Fuden-An: Leaves from a Tea-Journal
Sairai ‘return again’
The way that leaders always ought to be
KOBORI Sojitsu (the 13th Grand Master of the Enshu Sado School )
This year was marked by a succession of cold days but now that we have entered April, spring has finally arrived. I wonder how long it has been since the last time the cherry blossoms began flowering in April. In recent years, the cherry blossoms began flowering in mid March and people had begun associating them with graduation ceremonies instead of what they are traditionally associated with, school entrance ceremonies, but fortunately the tradition seems to be intact this year. Every year I serve as a director of my alma mater and as part of my duties I attend many school entrance ceremonies at the beginning of April. When I see the happy faces of parents and their children, having their photo taken in front of their school entrance under a flurry of falling cherry blossoms, I can’t help but smile myself.
On March 11th this year, we held a tea ceremony event at the Tokyo Art Club. Due to the Great East Japan earthquake we had to cancel the event last year, making this year’s event the first in two years. Coincidentally, as is customary, the event was held on the second Sunday of the month which happened to be March 11th.
At the kucha ceremony held ahead of the tea ceremony at the Tokyo Art Club, in the company of the respective heads of our schools of I used two Tenmoku tea bowls to make offerings to those who lost their lives in the disaster and hope their souls rest in peace. At the tea ceremony, I asked Mr. Kendo Nezu and Mr. Munenobu Tanimura to be the chief servers at the ceremony and carry out the kakekama.
At this ceremony where koicha (thick tea) was enjoyed, we used ‘sairai’, a vase which is particularly well known among all the original Enshu vases made of bamboo. Last year, it had been decided to use the same vase but since were unable to hold the ceremony due to the disaster, since we were finally able to hold the ceremony this year, the meaning of ‘sairai’, to ‘return again’, was particularly meaningful.
While it may not be necessary to explain ‘sairai’ in much detail, the vase was originally given to Enshu by Takuan Nakarai and there is an anecdote about how Enshu removed the ring attached to the upper half of the vase because the dimensions of the dual layered vase were not ideal. This marked the beginning of the ringless dual layered vase. A new tool was born from originality and ingenuity and this tool has until this day remained a type of bamboo vase unique to Enshu. While it was originally intended to be hung on the wall, the vase is also beautiful standing. In the same way that the bamboo flute is representative of Rikyu, Sairai is equally representative of Enshu’s ‘kireisabi’, or ‘pure elegance’.

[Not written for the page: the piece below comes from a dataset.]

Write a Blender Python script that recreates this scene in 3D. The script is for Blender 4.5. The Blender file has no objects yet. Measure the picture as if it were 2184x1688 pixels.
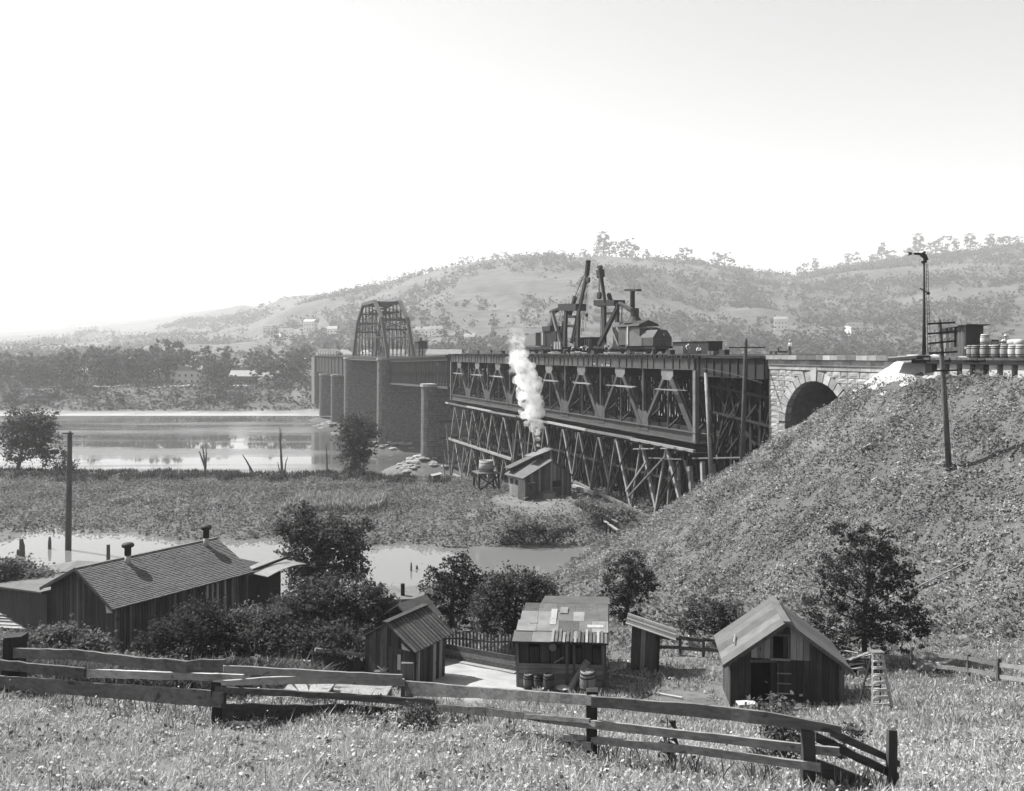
import bpy, math, random
import numpy as np
from mathutils import Vector, Matrix

random.seed(7); RNG = np.random.default_rng(11)
scn = bpy.context.scene
COL = scn.collection
R = math.radians

# ---------------------------------------------------------------- camera
F, CX, HY = 1800.0, 1092.0, 752.0          # focal length, centre column and eye-level row of a 2184 px wide frame
cd = bpy.data.cameras.new('camera'); cam = bpy.data.objects.new('camera', cd); COL.objects.link(cam)
cd.sensor_width = 36.0; cd.lens = 36.0 * F / 2184.0
cd.shift_y = (HY - 844.0) / 2184.0
cd.clip_start = 0.5; cd.clip_end = 12000
cam.location = (0, 0, 0); cam.rotation_euler = (R(90), 0, 0)
scn.camera = cam

# ---------------------------------------------------------------- sky, sun, exposure
SUN_EL = 50.0; SUN_DIR = Vector((-0.90, 0.44, 0)).normalized()
w = bpy.data.worlds.new('World'); scn.world = w; w.use_nodes = True
nt = w.node_tree; bg = nt.nodes['Background']
sky = nt.nodes.new('ShaderNodeTexSky'); sky.sky_type = 'NISHITA'; sky.sun_disc = False
sky.sun_elevation = R(SUN_EL); sky.sun_rotation = math.atan2(SUN_DIR.x, SUN_DIR.y)
sky.air_density = 1.0; sky.dust_density = 0.6; sky.ozone_density = 1.0
bw = nt.nodes.new('ShaderNodeSeparateColor')      # the old plate answered to blue light only
nt.links.new(sky.outputs[0], bw.inputs[0]); nt.links.new(bw.outputs[2], bg.inputs[0])
bg.inputs[1].default_value = 0.059
sl = bpy.data.lights.new('sun', 'SUN'); sl.energy = 5.0; sl.angle = R(0.6); sl.color = (1, 0.995, 0.985)
so = bpy.data.objects.new('sun', sl); COL.objects.link(so)
ce = math.cos(R(SUN_EL))
so.rotation_euler = Vector((SUN_DIR.x * ce, SUN_DIR.y * ce, math.sin(R(SUN_EL)))).to_track_quat('Z', 'Y').to_euler()
vs = scn.view_settings
vs.view_transform = 'Standard'; vs.look = 'None'; vs.exposure = 1.27; vs.gamma = 1.0; vs.use_curve_mapping = False
scn.cycles.use_denoising = True
scn.cycles.max_bounces = 6; scn.cycles.diffuse_bounces = 3; scn.cycles.glossy_bounces = 3
scn.cycles.transmission_bounces = 3; scn.cycles.transparent_max_bounces = 6; scn.cycles.volume_bounces = 3
scn.cycles.sample_clamp_indirect = 6.0

# ---------------------------------------------------------------- helpers
def pix(px, py, d):
    """world point at depth d seen at column px, row py of the 2184 px frame"""
    return Vector(((px - CX) / F * d, d, (HY - py) / F * d))

def noise2(x, y, scale, seed=0, octv=4):
    """cheap smooth fbm, about -1..1"""
    r = np.random.default_rng(seed); out = np.zeros(np.broadcast(x, y).shape); amp = 1.0; tot = 0
    for o in range(octv):
        f = 2 ** o / scale
        for k in range(3):
            a, p, q = r.uniform(0, 6.283, 3)
            out = out + amp * np.sin((x * math.cos(a) + y * math.sin(a)) * f * 6.283 + p
                                     + 1.3 * np.sin((y * math.cos(a) - x * math.sin(a)) * f * 4.1 + q))
        tot += amp * 1.7; amp *= 0.55
    return out / tot

class MB:
    """collects shapes; build() links them as ONE mesh object"""
    def __init__(s): s.v = []; s.f = []; s.m = []; s.mi = 0
    def add(s, vs, fs):
        b = len(s.v); s.v += [tuple(v) for v in vs]; s.f += [tuple(i + b for i in f) for f in fs]; s.m += [s.mi] * len(fs); return s
    def hexa(s, p):      # 8 points: bottom 0-3, top 4-7
        return s.add(p, [(3, 2, 1, 0), (4, 5, 6, 7), (0, 1, 5, 4), (1, 2, 6, 5), (2, 3, 7, 6), (3, 0, 4, 7)])
    def box(s, x0, x1, y0, y1, z0, z1):
        return s.hexa([(x0, y0, z0), (x1, y0, z0), (x1, y1, z0), (x0, y1, z0), (x0, y0, z1), (x1, y0, z1), (x1, y1, z1), (x0, y1, z1)])
    def beam(s, p, q, wd, ht, up=(0, 0, 1), w2=None, h2=None):
        p = Vector(p); q = Vector(q); d = (q - p).normalized(); u = Vector(up)
        if abs(d.dot(u)) > 0.98: u = Vector((0, 1, 0)) if abs(d.y) < 0.9 else Vector((1, 0, 0))
        a = d.cross(u).normalized(); b = a.cross(d)
        w2 = w2 or wd; h2 = h2 or ht
        A = [a * (sx * wd / 2) + b * (sy * ht / 2) for sx, sy in ((-1, -1), (1, -1), (1, 1), (-1, 1))]
        B = [a * (sx * w2 / 2) + b * (sy * h2 / 2) for sx, sy in ((-1, -1), (1, -1), (1, 1), (-1, 1))]
        return s.hexa([p + x for x in A] + [q + x for x in B])
    def tube(s, pts, rad, n=7, cap=True):
        pts = [Vector(p) for p in pts]
        if not isinstance(rad, (list, tuple)): rad = [rad] * len(pts)
        vs = []; fs = []; a = None
        for i, p in enumerate(pts):
            d = (pts[min(i + 1, len(pts) - 1)] - pts[max(i - 1, 0)]).normalized()
            if a is None:
                a = d.orthogonal().normalized()
            else:
                a = (a - d * a.dot(d)).normalized()
            b = d.cross(a)
            vs += [p + (a * math.cos(6.2832 * k / n) + b * math.sin(6.2832 * k / n)) * rad[i] for k in range(n)]
        for i in range(len(pts) - 1):
            fs += [(i * n + k, i * n + (k + 1) % n, (i + 1) * n + (k + 1) % n, (i + 1) * n + k) for k in range(n)]
        if cap:
            fs += [tuple(range(n - 1, -1, -1)), tuple(range((len(pts) - 1) * n, len(pts) * n))]
        return s.add(vs, fs)
    def lathe(s, c, prof, n=14, axis='z'):
        vs = []; fs = []
        for r, h in prof:
            for k in range(n):
                t = 6.2832 * k / n; x, y = r * math.cos(t), r * math.sin(t)
                vs.append({'z': (c[0] + x, c[1] + y, c[2] + h), 'x': (c[0] + h, c[1] + x, c[2] + y), 'y': (c[0] + y, c[1] + h, c[2] + x)}[axis])
        m = len(prof)
        for i in range(m - 1):
            fs += [(i * n + k, i * n + (k + 1) % n, (i + 1) * n + (k + 1) % n, (i + 1) * n + k) for k in range(n)]
        fs += [tuple(range(n - 1, -1, -1)), tuple(range((m - 1) * n, m * n))]
        return s.add(vs, fs)
    def prism(s, poly, off):
        """closed polygon (3d points) pushed along off"""
        n = len(poly); off = Vector(off)
        vs = [Vector(p) for p in poly] + [Vector(p) + off for p in poly]
        return s.add(vs, [tuple(range(n - 1, -1, -1)), tuple(range(n, 2 * n))] + [(k, (k + 1) % n, n + (k + 1) % n, n + k) for k in range(n)])
    def mesh(s, name, mats, smooth=False):
        me = bpy.data.meshes.new(name); me.from_pydata(s.v, [], s.f)
        for m in (mats if isinstance(mats, (list, tuple)) else [mats]): me.materials.append(m)
        if any(s.m): me.polygons.foreach_set('material_index', s.m)
        if smooth: me.polygons.foreach_set('use_smooth', [True] * len(s.f))
        me.update(); return me
    def build(s, name, mats, parent=None, smooth=False, **kw):
        return link(name, s.mesh(name, mats, smooth), parent, **kw)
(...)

I received a request from the chief tea server that I place a flower in Sairai. Until now, there have been very few occasions that this vase was used in tea ceremony. Soukei Kobori once used the vase at a large ceremony where we celebrated 350 years of Enshu history, but at the time it was only used so that people could have their photograph taken with it. I decided that I would use the same kamohonnami, a type of camellia, and kibushi flowers my father used 16 years ago. Since it had been a cold year until then, I had feared my hopes would be crushed, but thankfully we managed to get hold of two very fine specimens of both flowers.
This was an opportunity for myself, like my father and Enshu masters before us, to place a flower in this vase, aptly named considering the critical need for reconstruction in the disaster struck area. It was also a sairai in terms of the materials used for the flower arrangement. With these thoughts in mind, I held the camellia in one hand, cut it with scissors and I was able to place it and also the kibushi flower (stachyurus praecox) in the vase in one go. I was deeply moved.